TASK DESCRIPTION. Reproduce the listing that follows with no differences at all.

-------- DATA LINES --------

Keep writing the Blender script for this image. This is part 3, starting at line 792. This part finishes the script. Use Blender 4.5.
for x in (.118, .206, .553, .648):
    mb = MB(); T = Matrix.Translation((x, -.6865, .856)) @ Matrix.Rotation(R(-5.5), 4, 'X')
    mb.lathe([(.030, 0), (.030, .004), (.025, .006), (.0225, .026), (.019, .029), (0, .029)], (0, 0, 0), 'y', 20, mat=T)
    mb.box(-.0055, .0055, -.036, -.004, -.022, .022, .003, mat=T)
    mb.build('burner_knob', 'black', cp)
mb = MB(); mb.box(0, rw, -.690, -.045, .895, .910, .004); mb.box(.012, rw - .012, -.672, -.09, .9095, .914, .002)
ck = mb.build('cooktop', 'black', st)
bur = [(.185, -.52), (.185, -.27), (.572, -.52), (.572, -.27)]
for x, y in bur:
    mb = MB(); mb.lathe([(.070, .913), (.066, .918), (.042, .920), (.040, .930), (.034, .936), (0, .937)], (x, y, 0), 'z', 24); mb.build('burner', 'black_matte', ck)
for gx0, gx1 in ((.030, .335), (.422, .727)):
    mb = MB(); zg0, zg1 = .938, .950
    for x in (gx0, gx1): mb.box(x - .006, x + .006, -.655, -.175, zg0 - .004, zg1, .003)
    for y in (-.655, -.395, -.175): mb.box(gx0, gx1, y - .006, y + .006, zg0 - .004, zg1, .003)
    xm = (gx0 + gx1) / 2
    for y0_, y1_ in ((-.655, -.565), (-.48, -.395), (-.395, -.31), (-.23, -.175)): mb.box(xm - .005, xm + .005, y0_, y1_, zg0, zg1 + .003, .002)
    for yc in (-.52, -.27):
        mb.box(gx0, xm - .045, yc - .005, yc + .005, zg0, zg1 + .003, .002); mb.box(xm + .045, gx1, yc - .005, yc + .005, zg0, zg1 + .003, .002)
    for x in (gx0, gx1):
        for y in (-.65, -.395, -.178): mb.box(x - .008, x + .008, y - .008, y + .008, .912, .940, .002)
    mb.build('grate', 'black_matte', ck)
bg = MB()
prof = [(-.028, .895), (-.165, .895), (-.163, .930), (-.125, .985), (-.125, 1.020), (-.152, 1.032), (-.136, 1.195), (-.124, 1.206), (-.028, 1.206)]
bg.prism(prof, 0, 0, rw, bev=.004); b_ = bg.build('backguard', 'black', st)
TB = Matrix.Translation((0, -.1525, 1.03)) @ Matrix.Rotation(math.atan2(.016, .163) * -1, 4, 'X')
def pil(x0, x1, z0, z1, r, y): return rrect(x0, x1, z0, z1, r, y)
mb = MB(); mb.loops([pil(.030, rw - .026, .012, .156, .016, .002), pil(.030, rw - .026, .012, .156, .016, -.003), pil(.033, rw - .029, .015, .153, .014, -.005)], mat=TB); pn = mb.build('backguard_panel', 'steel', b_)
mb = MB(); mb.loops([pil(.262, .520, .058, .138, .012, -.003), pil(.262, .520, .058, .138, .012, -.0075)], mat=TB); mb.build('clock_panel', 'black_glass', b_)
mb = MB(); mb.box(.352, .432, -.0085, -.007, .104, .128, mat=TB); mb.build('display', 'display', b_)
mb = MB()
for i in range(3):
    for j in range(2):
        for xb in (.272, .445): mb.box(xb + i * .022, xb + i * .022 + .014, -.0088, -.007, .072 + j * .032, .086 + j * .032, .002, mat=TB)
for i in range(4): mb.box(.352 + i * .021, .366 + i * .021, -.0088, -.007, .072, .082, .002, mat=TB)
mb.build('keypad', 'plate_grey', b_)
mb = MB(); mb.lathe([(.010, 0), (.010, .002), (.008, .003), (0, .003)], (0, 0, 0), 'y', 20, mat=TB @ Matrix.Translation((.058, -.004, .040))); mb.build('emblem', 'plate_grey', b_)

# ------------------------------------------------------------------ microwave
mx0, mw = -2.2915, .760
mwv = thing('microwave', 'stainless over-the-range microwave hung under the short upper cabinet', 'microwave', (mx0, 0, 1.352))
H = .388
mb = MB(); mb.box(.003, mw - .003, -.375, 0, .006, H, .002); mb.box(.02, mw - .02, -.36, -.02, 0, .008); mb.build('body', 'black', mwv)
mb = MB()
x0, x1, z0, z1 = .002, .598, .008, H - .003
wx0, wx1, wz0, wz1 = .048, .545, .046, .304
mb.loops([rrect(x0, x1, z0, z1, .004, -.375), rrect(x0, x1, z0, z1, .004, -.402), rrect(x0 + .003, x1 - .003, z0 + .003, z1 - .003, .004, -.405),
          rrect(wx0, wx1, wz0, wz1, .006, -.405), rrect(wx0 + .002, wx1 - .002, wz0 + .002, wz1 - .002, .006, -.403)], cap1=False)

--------

WRITTEN RESPONSE.
Keep writing the Blender script for this image. This is part 3, starting at line 792. This part finishes the script. Use Blender 4.5.
for x in (.118, .206, .553, .648):
    mb = MB(); T = Matrix.Translation((x, -.6865, .856)) @ Matrix.Rotation(R(-5.5), 4, 'X')
    mb.lathe([(.030, 0), (.030, .004), (.025, .006), (.0225, .026), (.019, .029), (0, .029)], (0, 0, 0), 'y', 20, mat=T)
    mb.box(-.0055, .0055, -.036, -.004, -.022, .022, .003, mat=T)
    mb.build('burner_knob', 'black', cp)
mb = MB(); mb.box(0, rw, -.690, -.045, .895, .910, .004); mb.box(.012, rw - .012, -.672, -.09, .9095, .914, .002)
ck = mb.build('cooktop', 'black', st)
bur = [(.185, -.52), (.185, -.27), (.572, -.52), (.572, -.27)]
for x, y in bur:
    mb = MB(); mb.lathe([(.070, .913), (.066, .918), (.042, .920), (.040, .930), (.034, .936), (0, .937)], (x, y, 0), 'z', 24); mb.build('burner', 'black_matte', ck)
for gx0, gx1 in ((.030, .335), (.422, .727)):
    mb = MB(); zg0, zg1 = .938, .950
    for x in (gx0, gx1): mb.box(x - .006, x + .006, -.655, -.175, zg0 - .004, zg1, .003)
    for y in (-.655, -.395, -.175): mb.box(gx0, gx1, y - .006, y + .006, zg0 - .004, zg1, .003)
    xm = (gx0 + gx1) / 2
    for y0_, y1_ in ((-.655, -.565), (-.48, -.395), (-.395, -.31), (-.23, -.175)): mb.box(xm - .005, xm + .005, y0_, y1_, zg0, zg1 + .003, .002)
    for yc in (-.52, -.27):
        mb.box(gx0, xm - .045, yc - .005, yc + .005, zg0, zg1 + .003, .002); mb.box(xm + .045, gx1, yc - .005, yc + .005, zg0, zg1 + .003, .002)
    for x in (gx0, gx1):
        for y in (-.65, -.395, -.178): mb.box(x - .008, x + .008, y - .008, y + .008, .912, .940, .002)
    mb.build('grate', 'black_matte', ck)
bg = MB()
prof = [(-.028, .895), (-.165, .895), (-.163, .930), (-.125, .985), (-.125, 1.020), (-.152, 1.032), (-.136, 1.195), (-.124, 1.206), (-.028, 1.206)]
bg.prism(prof, 0, 0, rw, bev=.004); b_ = bg.build('backguard', 'black', st)
TB = Matrix.Translation((0, -.1525, 1.03)) @ Matrix.Rotation(math.atan2(.016, .163) * -1, 4, 'X')
def pil(x0, x1, z0, z1, r, y): return rrect(x0, x1, z0, z1, r, y)
mb = MB(); mb.loops([pil(.030, rw - .026, .012, .156, .016, .002), pil(.030, rw - .026, .012, .156, .016, -.003), pil(.033, rw - .029, .015, .153, .014, -.005)], mat=TB); pn = mb.build('backguard_panel', 'steel', b_)
mb = MB(); mb.loops([pil(.262, .520, .058, .138, .012, -.003), pil(.262, .520, .058, .138, .012, -.0075)], mat=TB); mb.build('clock_panel', 'black_glass', b_)
mb = MB(); mb.box(.352, .432, -.0085, -.007, .104, .128, mat=TB); mb.build('display', 'display', b_)
mb = MB()
for i in range(3):
    for j in range(2):
        for xb in (.272, .445): mb.box(xb + i * .022, xb + i * .022 + .014, -.0088, -.007, .072 + j * .032, .086 + j * .032, .002, mat=TB)
for i in range(4): mb.box(.352 + i * .021, .366 + i * .021, -.0088, -.007, .072, .082, .002, mat=TB)
mb.build('keypad', 'plate_grey', b_)
mb = MB(); mb.lathe([(.010, 0), (.010, .002), (.008, .003), (0, .003)], (0, 0, 0), 'y', 20, mat=TB @ Matrix.Translation((.058, -.004, .040))); mb.build('emblem', 'plate_grey', b_)

# ------------------------------------------------------------------ microwave
mx0, mw = -2.2915, .760
mwv = thing('microwave', 'stainless over-the-range microwave hung under the short upper cabinet', 'microwave', (mx0, 0, 1.352))
H = .388
mb = MB(); mb.box(.003, mw - .003, -.375, 0, .006, H, .002); mb.box(.02, mw - .02, -.36, -.02, 0, .008); mb.build('body', 'black', mwv)
mb = MB()
x0, x1, z0, z1 = .002, .598, .008, H - .003
wx0, wx1, wz0, wz1 = .048, .545, .046, .304
mb.loops([rrect(x0, x1, z0, z1, .004, -.375), rrect(x0, x1, z0, z1, .004, -.402), rrect(x0 + .003, x1 - .003, z0 + .003, z1 - .003, .004, -.405),
          rrect(wx0, wx1, wz0, wz1, .006, -.405), rrect(wx0 + .002, wx1 - .002, wz0 + .002, wz1 - .002, .006, -.403)], cap1=False)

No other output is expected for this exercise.